Friday, 28 February 2014

Birds - and people who watch them

Before coming to Burnham I really didn't know much about birds. I still don't but I enjoy seeing them and there's no denying they're good for business. Right across North Norfolk there are pubs, shops, restaurants - even galleries - who simply wouldn't be viable without birds.

It's not unusual to hear "I expect it's quiet out of season" but also "I'm surprised there are so many people about." The fact is, there really is no 'season' and an awful lot of those being blown about on the paths and beaches are there because of the birds.  Theoretically we are at the end of our quietest month.  Yes, it has been quiet but everyday has brought visitors in quite surprising numbers, even when the weather has been at it's most off-putting.

Like most of us who live here, I really like this time of year. I could say it's my favourite - still spare and clean but with the promise that comes with more daylight - but in reality I like it almost all the time. But with more daylight comes the opportunity for me to yet again choose whether to walk before opening or after closing. This week it's been the latter and I have returned to my standard 3 mile stroll to the sea and back. Along the bank.

Even to me, there do seem to be a lot of birds about and they look pretty much what I would expect - geese, gulls, waders, hawks and owls. All busy and doing what they do at this time of year.  And then there are the people who watch them. There are a lot of them too and they also look as I would expect, bringing with them the most extraordinary amount of kit. Tripod, lenses, scopes (I believe this is the term) which would surely do justice to a full-blown wildlife production.

As is my way, I normally say hello to anyone I meet on the bank - all very 'Overy' - and most people respond in similar mode.  Just occasionally there are those who seem genuinely taken aback by this, presumably conditioned by years of commuting on train or tube. Like the pair who had set up the most elaborate tangle of interlocking tripods across the full width of the path. Staring intently into their equipment they were clearly pre-occupied with looking for whatever it was. No response, no acknowledgement. Which is fine; we all have days when we just want to be alone. But maybe not build a tank trap on the same day.
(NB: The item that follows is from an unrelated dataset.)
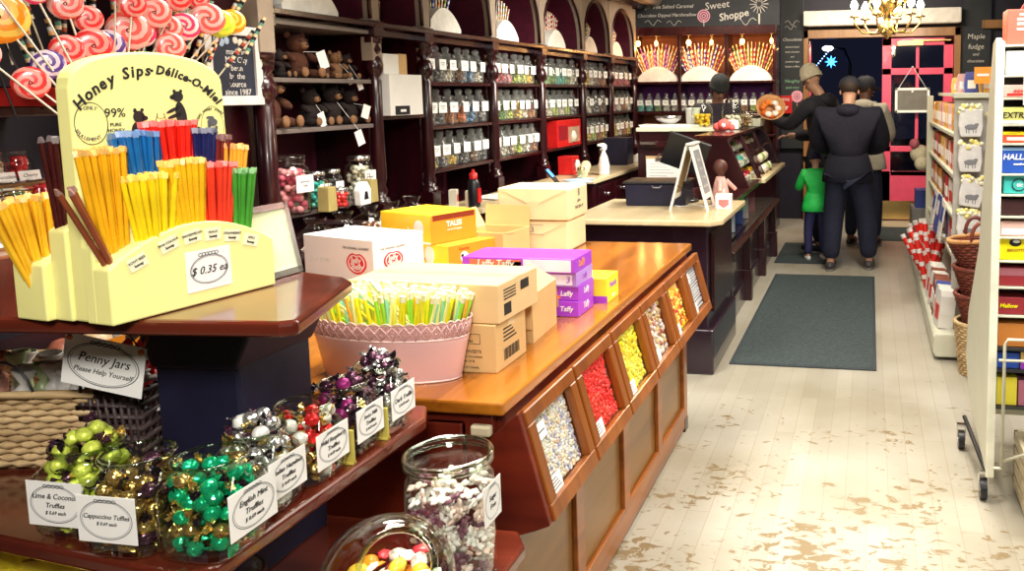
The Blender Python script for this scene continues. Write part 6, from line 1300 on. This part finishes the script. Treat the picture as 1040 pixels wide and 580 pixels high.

A little further on, in conversation with a slightly less encumbered chap, it transpired that what they were probably looking for were Short-eared Owls and Rough-legged Buzzards pairs of both species having been reported in the last few days. My conversational friend said he had had no joy and thought it was a bit like looking for a needle in a haystack, before continuing on his homeward way.

Heading back from the beach half an hour later, all these people had gone. Nobody but me, one yellow-eyed Owl hunting close to me along the bank and a pair of rough looking Buzzards hanging about over the marsh.

Monday, 24 February 2014

Normal for Norfolk

Some weeks ago I decided I would not write about the weather for the forseeable future... but, risking everything, I feel I should. Up here in the fastness of the North Norfolk coast, we haven't really had winter this year.

The days are getting longer, the birds are doing what birds do and much of the garden never really stopped. And this is the year where 'the country' has had its wettest winter for so many years. But not here.  We haven't been particularly wet - in fact I think we may have been below average in our little patch, and it hasn't been cold. Since the start of November I can only recall one very slight ground frost, and looking at the Burnham Thorpe weather station the lowest temperature recorded was a very moderate -1.8° in early January.

It has however been windy. But then it usually is. What is remarkable is the almost total absence of any wind from the north or east. This is not a bad thing, but in the context of the tidal surge in early December it means that what we now see along the coast is not just the product of the surge, but the subsequent absence of a major part of the normal restorative process.

It would be foolish to think that it will continue in this vein but re-assuringly things look remarkably alright just now. In my experience over the last 25 years in Norfolk, snow is more likely at Easter than Christmas but given what now must be warmer sea temperatures than usual coupled with a late Easter, we might just get away with it. However, if we do, it would not be a huge surprise if summer turned out to be a bit of a disappointment.